SET PROBLEM >> Quote verbatim the span of lines that begins the listing below and closes with the line containing "13), .5), adp)".

STORED DATA >>

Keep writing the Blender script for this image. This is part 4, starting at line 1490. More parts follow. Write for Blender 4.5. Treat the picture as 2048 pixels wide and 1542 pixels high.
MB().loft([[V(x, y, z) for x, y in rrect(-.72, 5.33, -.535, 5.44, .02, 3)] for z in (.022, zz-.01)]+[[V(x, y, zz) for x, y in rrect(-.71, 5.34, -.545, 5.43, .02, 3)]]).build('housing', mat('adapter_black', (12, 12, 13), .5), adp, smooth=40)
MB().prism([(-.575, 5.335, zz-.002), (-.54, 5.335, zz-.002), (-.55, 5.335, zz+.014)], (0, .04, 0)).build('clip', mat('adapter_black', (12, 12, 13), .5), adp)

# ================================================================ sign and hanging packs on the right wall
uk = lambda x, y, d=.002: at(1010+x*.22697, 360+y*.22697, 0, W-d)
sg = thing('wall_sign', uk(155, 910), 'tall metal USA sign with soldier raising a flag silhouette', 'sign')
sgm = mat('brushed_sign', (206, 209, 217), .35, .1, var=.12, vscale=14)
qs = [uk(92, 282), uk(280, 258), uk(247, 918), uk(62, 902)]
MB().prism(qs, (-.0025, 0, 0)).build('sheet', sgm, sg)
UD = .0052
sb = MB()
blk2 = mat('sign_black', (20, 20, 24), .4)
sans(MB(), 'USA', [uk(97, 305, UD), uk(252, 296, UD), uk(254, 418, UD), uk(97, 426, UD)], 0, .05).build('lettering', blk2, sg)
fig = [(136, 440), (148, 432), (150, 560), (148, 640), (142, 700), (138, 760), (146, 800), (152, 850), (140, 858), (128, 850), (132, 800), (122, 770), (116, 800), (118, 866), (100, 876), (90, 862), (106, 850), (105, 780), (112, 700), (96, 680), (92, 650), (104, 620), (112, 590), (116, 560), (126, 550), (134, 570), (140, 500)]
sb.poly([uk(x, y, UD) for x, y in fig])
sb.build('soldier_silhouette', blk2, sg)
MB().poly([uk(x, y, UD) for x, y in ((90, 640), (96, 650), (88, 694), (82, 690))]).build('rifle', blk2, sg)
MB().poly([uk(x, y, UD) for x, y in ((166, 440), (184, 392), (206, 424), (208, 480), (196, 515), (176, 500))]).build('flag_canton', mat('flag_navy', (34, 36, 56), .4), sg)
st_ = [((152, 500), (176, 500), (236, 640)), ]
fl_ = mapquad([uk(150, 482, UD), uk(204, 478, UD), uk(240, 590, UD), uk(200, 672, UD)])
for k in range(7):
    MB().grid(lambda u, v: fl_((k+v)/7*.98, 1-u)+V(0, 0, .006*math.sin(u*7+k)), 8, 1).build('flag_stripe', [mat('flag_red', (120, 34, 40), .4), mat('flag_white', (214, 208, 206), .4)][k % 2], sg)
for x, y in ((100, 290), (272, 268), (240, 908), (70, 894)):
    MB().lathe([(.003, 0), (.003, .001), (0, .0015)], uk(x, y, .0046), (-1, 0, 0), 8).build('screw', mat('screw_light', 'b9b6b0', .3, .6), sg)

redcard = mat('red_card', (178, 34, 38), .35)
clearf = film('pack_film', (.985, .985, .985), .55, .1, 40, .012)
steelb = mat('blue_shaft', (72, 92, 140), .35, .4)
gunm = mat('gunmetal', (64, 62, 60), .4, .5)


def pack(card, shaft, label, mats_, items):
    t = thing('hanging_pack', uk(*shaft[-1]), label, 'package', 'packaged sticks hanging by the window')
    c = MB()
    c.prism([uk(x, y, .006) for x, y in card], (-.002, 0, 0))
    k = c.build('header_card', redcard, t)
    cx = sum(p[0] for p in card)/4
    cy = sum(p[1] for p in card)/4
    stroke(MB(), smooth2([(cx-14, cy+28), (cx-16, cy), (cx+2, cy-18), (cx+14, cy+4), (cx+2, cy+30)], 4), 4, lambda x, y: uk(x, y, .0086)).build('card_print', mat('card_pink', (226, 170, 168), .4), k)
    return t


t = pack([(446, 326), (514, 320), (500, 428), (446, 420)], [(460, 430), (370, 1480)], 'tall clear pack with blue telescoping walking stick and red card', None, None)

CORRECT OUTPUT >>
Keep writing the Blender script for this image. This is part 4, starting at line 1490. More parts follow. Write for Blender 4.5. Treat the picture as 2048 pixels wide and 1542 pixels high.
MB().loft([[V(x, y, z) for x, y in rrect(-.72, 5.33, -.535, 5.44, .02, 3)] for z in (.022, zz-.01)]+[[V(x, y, zz) for x, y in rrect(-.71, 5.34, -.545, 5.43, .02, 3)]]).build('housing', mat('adapter_black', (12, 12, 13), .5), adp, smooth=40)
MB().prism([(-.575, 5.335, zz-.002), (-.54, 5.335, zz-.002), (-.55, 5.335, zz+.014)], (0, .04, 0)).build('clip', mat('adapter_black', (12, 12, 13), .5), adp)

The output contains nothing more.